Task | Filter this data down to the lines that hold "pixels", and copy them.

Data rows |
__________________________________________________
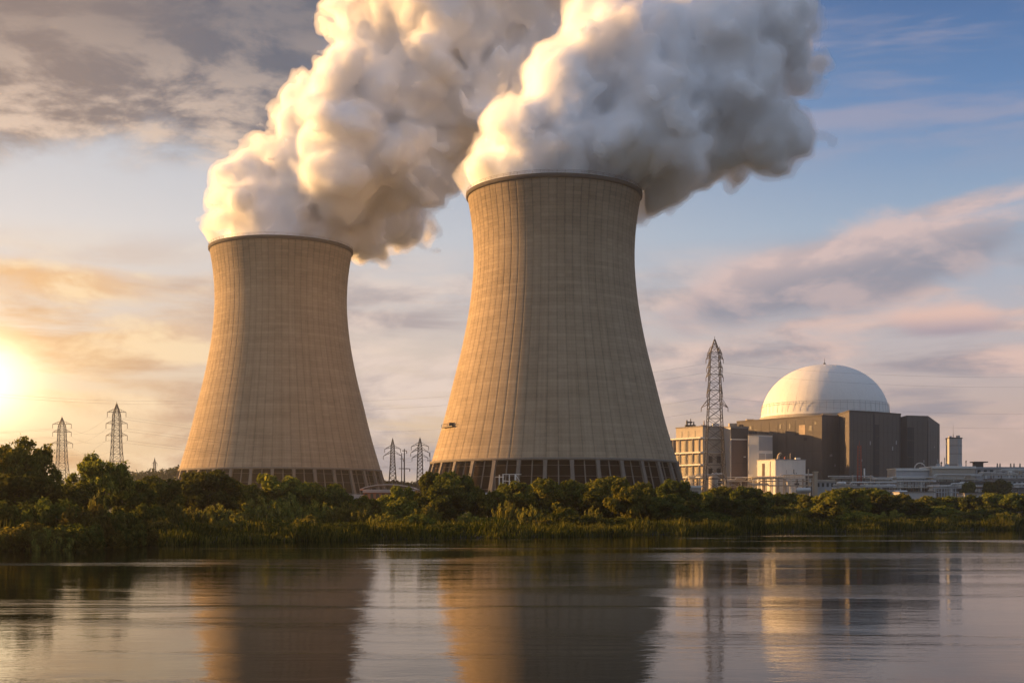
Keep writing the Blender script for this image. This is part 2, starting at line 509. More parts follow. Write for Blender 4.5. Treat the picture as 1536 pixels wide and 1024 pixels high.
M = {
    'shell': concrete_shell(),
    'rim': plain("rim_concrete", (0.085, 0.072, 0.06), 0.9, var=0.25),
    'leg': plain("leg_concrete", (0.19, 0.165, 0.14), 0.9, var=0.2, streak=0.25),
    'louvre': louvre_mat(),
    'steel': plain("galvanised_steel", (0.16, 0.13, 0.105), 0.6, 0.2, var=0.2),
    'brownsteel': plain("rusty_brown_steel", (0.10, 0.070, 0.052), 0.7, 0.1, var=0.25),
    'darksteel': plain("weathered_steel", (0.055, 0.045, 0.038), 0.6, 0.2, var=0.2),
    'redsteel': plain("red_painted_steel", (0.33, 0.07, 0.035), 0.6, var=0.2),
    'cable': plain("cable_metal", (0.10, 0.09, 0.085), 0.5, 0.5, var=0.0),
    'glassins': plain("insulator_porcelain", (0.10, 0.06, 0.045), 0.4, var=0.0),
    'dome': plain("dome_paint", (0.74, 0.73, 0.71), 0.6, var=0.06, scale=0.12, streak=0.10),
    'domedirt': plain("dome_ring_concrete", (0.40, 0.37, 0.33), 0.8, var=0.15, streak=0.2),
    'cladding': plain("dark_brown_cladding", (0.105, 0.095, 0.088), 0.75, var=0.14, scale=0.1, streak=0.16),
    'slot_shade': plain("recess_shade_black", (0.012, 0.012, 0.014), 0.6, var=0.1),  # near-black colour stands in for the shade inside a recess
    'clad_trim': plain("cladding_trim", (0.075, 0.066, 0.06), 0.7, var=0.15),
    'white': plain("white_render", (0.72, 0.70, 0.66), 0.8, var=0.08, streak=0.14),
    'grey': plain("grey_sheet", (0.36, 0.36, 0.37), 0.7, var=0.1, streak=0.12),
    'pale': plain("pale_concrete", (0.40, 0.355, 0.30), 0.85, var=0.14, streak=0.2),
    'brown': plain("brown_panel", (0.13, 0.095, 0.085), 0.8, var=0.15, streak=0.15),
    'tan': plain("tan_concrete", (0.40, 0.32, 0.24), 0.85, var=0.14, streak=0.2),
    'pipe': plain("lagged_pipe", (0.55, 0.53, 0.50), 0.45, 0.35, var=0.1),
    'dark': plain("dark_opening", (0.02, 0.02, 0.022), 0.5, var=0.2),
    'roof': plain("flat_roof_felt", (0.20, 0.18, 0.17), 0.9, var=0.15),
    'pinkroof': plain("pale_pink_roof", (0.50, 0.41, 0.37), 0.7, var=0.12),
    'brick': plain("red_brick", (0.30, 0.12, 0.07), 0.9, var=0.2),
    'blue': plain("blue_container", (0.04, 0.08, 0.13), 0.6, var=0.12),
    'bark': plain("bark", (0.07, 0.05, 0.035), 0.95, var=0.25, scale=2.0, bump=0.4),
    'leaf_a': foliage("olive_leaves", (0.080, 0.100, 0.019), (0.260, 0.245, 0.052), 0.5),
    'leaf_b': foliage("dark_leaves", (0.045, 0.060, 0.014), (0.125, 0.130, 0.030), 0.45),
    'leaf_c': foliage("pale_willow_leaves", (0.12, 0.135, 0.032), (0.33, 0.30, 0.080), 0.5),
    'leaf_d': foliage("brownish_leaves", (0.07, 0.062, 0.016), (0.14, 0.115, 0.028), 0.45),
    'grass': foliage("reed_grass", (0.028, 0.046, 0.009), (0.180, 0.178, 0.040), 0.45, 0.10),
    'wood': foliage("distant_wood_leaves", (0.035, 0.042, 0.014), (0.065, 0.068, 0.022), 0.2),
    'water': water_mat(),
    'ground': ground_mat(),
    'steam': steam_mat(),
    'vapour_dense': vapour_mat(0.20),
    'vapour_thin': vapour_mat(0.06),
}

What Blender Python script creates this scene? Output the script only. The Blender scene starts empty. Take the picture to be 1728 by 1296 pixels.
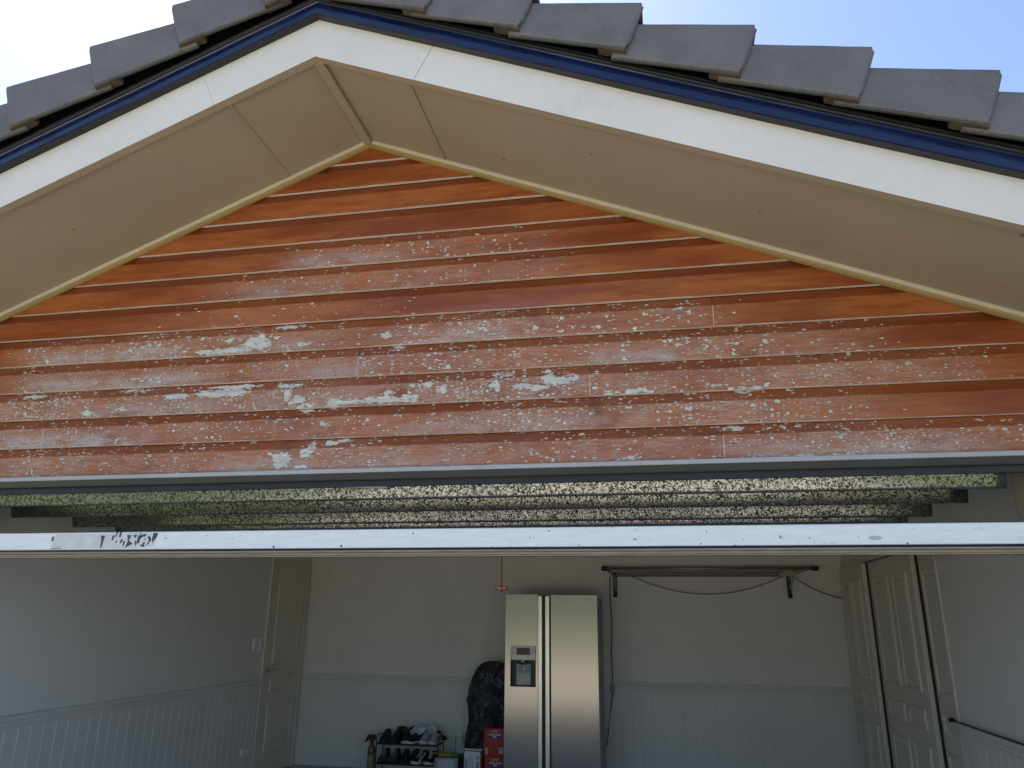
__________________________________________________
Solved exercise |
Keep writing the Blender script for this image. This is part 2, starting at line 509. More parts follow. Write for Blender 4.5. Treat the picture as 1536 pixels wide and 1024 pixels high.
What Blender Python script creates this scene? Output the script only. The Blender scene starts empty. Take the picture to be 1728 by 1296 pixels.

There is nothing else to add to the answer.